Prior to the issuance of this new guidance, however, uncertainty existed as to whether this exemption applied to disclosures of non-GAAP projections to a financial advisor for the purpose of rendering a fairness opinion on a business combination. This uncertainty resulted in inconsistencies among registrants when it came to making such disclosures, as well as inconsistent responses from the SEC Staff to such disclosures.
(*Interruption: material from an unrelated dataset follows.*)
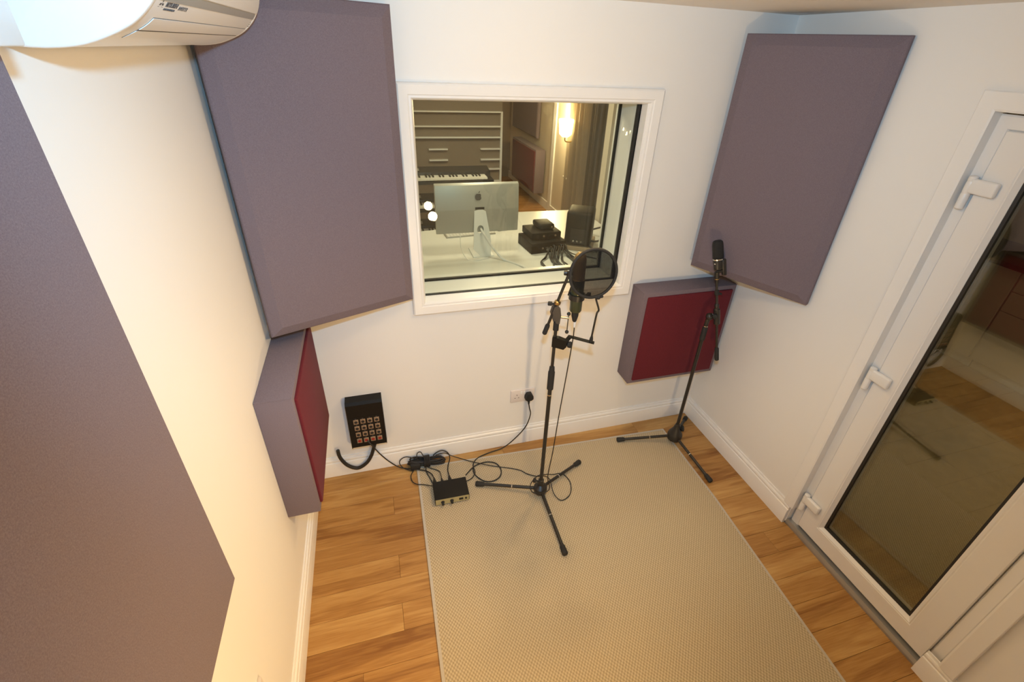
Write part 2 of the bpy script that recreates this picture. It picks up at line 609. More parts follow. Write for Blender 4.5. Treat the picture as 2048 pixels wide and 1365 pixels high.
# window wall with its opening
WX0, WX1, WZ0, WZ1 = -1.79, -0.622, 0.976, 1.990      # outer edge of the window moulding
OX0, OX1, OZ0, OZ1 = -1.738, -0.690, 1.034, 1.940     # clear opening
bm = BM()
box(bm, LW, OX0, 0, BT, -0.05, H); box(bm, OX1, 0.12, 0, BT, -0.05, H)
box(bm, OX0, OX1, 0, BT, -0.05, OZ0); box(bm, OX0, OX1, 0, BT, OZ1, H)
struct('wall_back', bm, M['wall'], smooth=0)

# door wall with its opening
DY0, DY1, DZ1 = -1.70, -0.925, 2.03
bm = BM()
box(bm, 0, 0.12, DY1, 0, -0.05, H); box(bm, 0, 0.12, YF, DY0, -0.05, H); box(bm, 0, 0.12, DY0, DY1, DZ1, H)
struct('wall_right', bm, M['wall'], smooth=0)

# skirting boards
SK = [(0, 0), (0.018, 0), (0.018, 0.092), (0.0165, 0.0965), (0.0135, 0.0985), (0.0125, 0.101), (0.0135, 0.104), (0.0150, 0.108),
      (0.0145, 0.114), (0.0115, 0.119), (0.0075, 0.121), (0.0065, 0.124), (0.0060, 0.131), (0, 0.132)]


def skirting(name, f, vec):
    bm = BM()
    prism(bm, [f(d, z) for d, z in SK], vec)
    return struct(name, bm, M['gloss'], smooth=30)


skirting('baseboard_back', lambda d, z: (LW, -d, z), (-LW, 0, 0))
skirting('baseboard_left', lambda d, z: (LW + d, YF, z), (0, -YF - 0.0, 0))
skirting('baseboard_right', lambda d, z: (-d, -0.921, z), (0, 0.921, 0))
skirting('baseboard_right', lambda d, z: (-d, YF, z), (0, -1.634 - YF, 0))
skirting('baseboard_front', lambda d, z: (LW, YF + d, z), (-LW, 0, 0))

# ------------------------------------------------------------------ window 1: double pane control room window
win = thing('window_1', None, None, (-1.2, 0, 0.98), kind='structure')
win['label'] = 'wide control room window with white moulded frame and two panes of glass'
to_back = lambda a, b, d: (a, d, b)
bm = BM()
ring_sweep(bm, WX0, WX1, WZ0, WZ1, [(0, 0.0), (0.002, -0.017), (0.008, -0.021), (0.016, -0.020), (0.042, -0.015), (0.046, -0.011),
                                    (0.054, -0.011), (0.058, -0.006), (0.062, 0.004), (0.068, 0.050), (0.068, 0.058), (0.050, 0.058), (0.05, 0.0)], to_back)
obj('frame', bm, M['gloss'], win, smooth=25)
ins = 0.001
for yy, nm in ((0.060, 'front'), (0.236, 'rear')):
    bm = BM()
    ring_sweep(bm, OX0 + ins, OX1 - ins, OZ0 + ins, OZ1 - ins, [(0, yy - 0.004), (0.0135, yy - 0.004), (0.0135, yy + 0.012), (0, yy + 0.012)], to_back)
    obj('gasket', bm, M['gasket'], win, smooth=0)
    bm = BM()
    box(bm, OX0 + 0.011, OX1 - 0.011, yy, yy + 0.006, OZ0 + 0.011, OZ1 - 0.011)
    obj('pane', bm, M['glass'], win, smooth=0)
bm = BM()
ring_sweep(bm, OX0 - 0.004, OX1 + 0.004, OZ0 - 0.004, OZ1 + 0.004, [(0.004, 0.073), (0.0085, 0.075), (0.0085, 0.230), (0.004, 0.231)], to_back)
obj('reveal_lining', bm, M['gloss'], win, smooth=0)
bm = BM()
ring_sweep(bm, WX0, WX1, WZ0, WZ1, [(0.0, BT), (0.0, BT + 0.02), (0.06, BT + 0.018), (0.068, 0.250), (0.05, 0.250), (0.05, BT)], to_back)
obj('rear_frame', bm, M['gloss'], win, smooth=0)

# ------------------------------------------------------------------ door 1: glazed upvc door
door = thing('door_1', None, None, (0.03, -1.3, 0), kind='structure')
door['label'] = 'white glazed door with three white hinges and a dark full height pane'
to_right = lambda a, b, d: (d, a, b)      # (y, z, depth x)


def u_sweep(bm, y0, y1, z1, prof, zb=0.0):
    """frame round the two sides and the top of a door; prof = closed (inset, depth)"""
    loops = []
    for ins, dep in prof:
        loops.append([bm.verts.new((dep, a, b)) for a, b in ((y0 + ins, zb), (y0 + ins, z1 - ins), (y1 - ins, z1 - ins), (y1 - ins, zb))])
    n = len(loops)
    for i in range(n):
        a, b = loops[i], loops[(i + 1) % n]
        for k in range(3):
            bm.faces.new((a[k], a[k + 1], b[k + 1], b[k]))
    bm.faces.new([lp[0] for lp in loops])
    bm.faces.new([lp[3] for lp in loops][::-1])


bm = BM()
u_sweep(bm, -1.737, -0.8795, 2.066, [(0, 0.0), (0.0, -0.014), (0.003, -0.016), (0.050, -0.016), (0.0565, -0.013), (0.058, 0.045), (0.05, 0.045), (0.05, 0.0)], zb=0.125)
obj('architrave', bm, M['gloss'], door, smooth=0)
bm = BM()
u_sweep(bm, -1.676, -0.9305, 2.003, [(0.0, 0.028), (0.006, 0.024), (0.040, 0.026), (0.047, 0.034), (0.050, 0.080), (0.0, 0.080)], zb=0.030)
obj('frame', bm, M['upvc'], door, smooth=0)
SY0, SY1, SZ0, SZ1 = -1.628, -0.975, 0.045, 1.958      # sash
bm = BM()
ring_sweep(bm, SY0, SY1, SZ0, SZ1, [(0, 0.022), (0.003, 0.018), (0.086, 0.016), (0.090, 0.018), (0.094, 0.017), (0.097, 0.020), (0.108, 0.029), (0.108, 0.075), (0, 0.075)], to_right)
obj('sash', bm, M['upvc'], door, smooth=25)
bm = BM()
ring_sweep(bm, SY0 + 0.1082, SY1 - 0.1082, SZ0 + 0.1082, SZ1 - 0.1082, [(0, 0.031), (0.0095, 0.034), (0.0095, 0.050), (0, 0.050)], to_right)
obj('gasket', bm, M['gasket'], door, smooth=0)
for xx in (0.040, 0.062):
    bm = BM()
    box(bm, xx, xx + 0.005, SY0 + 0.114, SY1 - 0.114, SZ0 + 0.114, SZ1 - 0.114)
    obj('pane', bm, M['glass2'], door, smooth=0)
bm = BM()
ring_sweep(bm, SY0 + 0.114, SY1 - 0.114, SZ0 + 0.114, SZ1 - 0.114, [(0, 0.046), (0.006, 0.046), (0.006, 0.061), (0, 0.061)], to_right)
obj('spacer_bar', bm, M['steelgrey'], door, smooth=0)
bm = BM()
prism(bm, [(0.0, -1.636, 0.0), (0.0, -1.636, 0.012), (0.006, -1.636, 0.030), (0.11, -1.636, 0.034), (0.11, -1.636, 0.0)], (0, 0.716, 0))
obj('threshold', bm, M['steelgrey'], door, smooth=0, label='grey metal threshold')
for hz in (1.765, 0.985, 0.205):
    bm = BM()
    lathe(bm, (0.008, -0.960, hz - 0.060), (0, 0, 1), [(0, 0.008), (0.004, 0.0128), (0.052, 0.0135), (0.054, 0.0126), (0.056, 0.0135), (0.092, 0.0135), (0.094, 0.0126), (0.096, 0.0135), (0.108, 0.0130), (0.112, 0.007)], 18)
    hg = obj('hinge', bm, M['upvc'], door)
    bm = BM()
    box(bm, -0.004, 0.016, -1.043, -0.962, hz - 0.004, hz + 0.044, bevel=0.007, seg=3)
    obj('hinge_leaf', bm, M['upvc'], hg)

# ------------------------------------------------------------------ acoustic panels
def slab_panel(name, label, bl, along, w, t, z0, z1, bev):
    """upholstered slab: bl = back left bottom corner, along = direction to its right edge; front is to the viewer's side"""
    d = V((along[0], along[1], 0)).normalized()
    n = V((d.y, -d.x, 0))
    b0 = V((bl[0], bl[1], 0))
    root = thing(name, label, 'acoustic panel', (b0.x + d.x * w / 2, b0.y + d.y * w / 2, z0))
    bm = BM()

    def loop(ins, dep):
        return [b0 + d * a + n * dep + V((0, 0, z)) for a, z in ((ins, z0 + ins), (w - ins, z0 + ins), (w - ins, z1 - ins), (ins, z1 - ins))]
    L = [loop(0.002, 0.0), loop(0, 0.004), loop(0.0, t - bev * 0.50), loop(0.004, t - bev * 0.40), loop(bev, t), loop(bev + 0.004, t + 0.0004)]
    R = [[bm.verts.new(p) for p in lp] for lp in L]
    for a, b in zip(R, R[1:]):
        for k in range(4):
            bm.faces.new((a[k], a[(k + 1) % 4], b[(k + 1) % 4], b[k]))
    bm.faces.new(R[0][::-1]); bm.faces.new(R[-1])
    obj('fabric_cover', bm, M['mauve'], root, smooth=9)
    bm = BM()
    c = b0 + d * w / 2 - n * 0.006 + V((0, 0, (z0 + z1) / 2))
    obox(bm, c, d, n, (0, 0, 1), w / 2 - 0.03, 0.006, (z1 - z0) / 2 - 0.03)
    obj('backing_board', bm, M['gapwood'], root, smooth=0)
    return root


slab_panel('sound_absorber', 'tall mauve fabric panel angled across the corner left of the window', (-2.370, -0.262), (0.587, 0.232), 0.612, 0.050, 1.094, 2.228, 0.042)
slab_panel('sound_absorber', 'tall mauve fabric panel angled across the corner between window and door', (-0.262, -0.032), (0.262, -0.540), 0.600, 0.050, 1.137, 2.216, 0.042)
slab_panel('sound_absorber', 'large mauve fabric panel flat on the left wall, nearest the camera', (LW + 0.013, -2.45), (0, 1.0), 1.195, 0.047, 1.009, 2.10, 0.004)


def boxed_panel(name, label, org, d, n, w, t, z0, z1):
    """deep mauve box with a maroon front cushion"""
    d, n, org = V(d), V(n), V(org)
    root = thing(name, label, 'acoustic panel', tuple(org + d * w / 2 + V((0, 0, z0))))
    bm = BM()
    c = org + d * w / 2 + n * t / 2 + V((0, 0, (z0 + z1) / 2))
    obox(bm, c, d, n, (0, 0, 1), w / 2, t / 2, (z1 - z0) / 2, bevel=0.004, seg=2)
    obj('box', bm, M['mauve'], root)
    bm = BM()
    m = 0.024
    obox(bm, org + d * w / 2 + n * (t + 0.001) + V((0, 0, (z0 + z1) / 2)), d, n, (0, 0, 1), w / 2 - m, 0.010, (z1 - z0) / 2 - m, bevel=0.006, seg=3)
    obj('front_cushion', bm, M['maroon'], root, label='maroon fabric front')
    for e in (0.0, w):
        bm = BM()
        tube(bm, [org + d * e + n * 0.004 + V((0, 0, z1 - 0.001)), org + d * e + n * (t - 0.004) + V((0, 0, z1 - 0.001))], 0.0016, 6)
        obj('corner_seam', bm, M['mauve'], root)
    return root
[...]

In C&DI 101.01, the SEC Staff clarifies that financial measures provided to a financial advisor in a business combination transaction are excluded from the definition of non-GAAP measures (and are therefore not subject to Item 10(e) of Regulation S-K and Regulation G) if the following conditions are met: (1) the financial measures are included in forecasts provided to the financial advisor for the purpose of rendering an opinion that is materially related to the business combination transaction; and (2) the forecasts are being disclosed in order to comply with Item 1015 of Regulation M-A, which generally requires a summary of any fairness opinion received in connection with the transaction, or requirements under state or foreign law, including case law, regarding disclosure of the financial advisor’s analyses or substantive work.

Additionally, the SEC Staff revised C&DI 101.02 (previously Question 101.01) to delete certain language made unnecessary in light of the new C&DI 101.01. In C&DI 101.02, the SEC Staff makes it clear that the exemption from Regulation G and Item 10(e) of Regulation S-K for non-GAAP financial measures that are disclosed in business combination-related communications subject to Securities Act Rule 425 and Exchange Act Rules 14a-12, 14d-2(b)(2) and 14d-9(a)(2) do not extend to the same non-GAAP financial measures disclosed in registration statements, proxy statements and tender offer statements (which are only exempt in such filings under the conditions described in C&DI 101.01).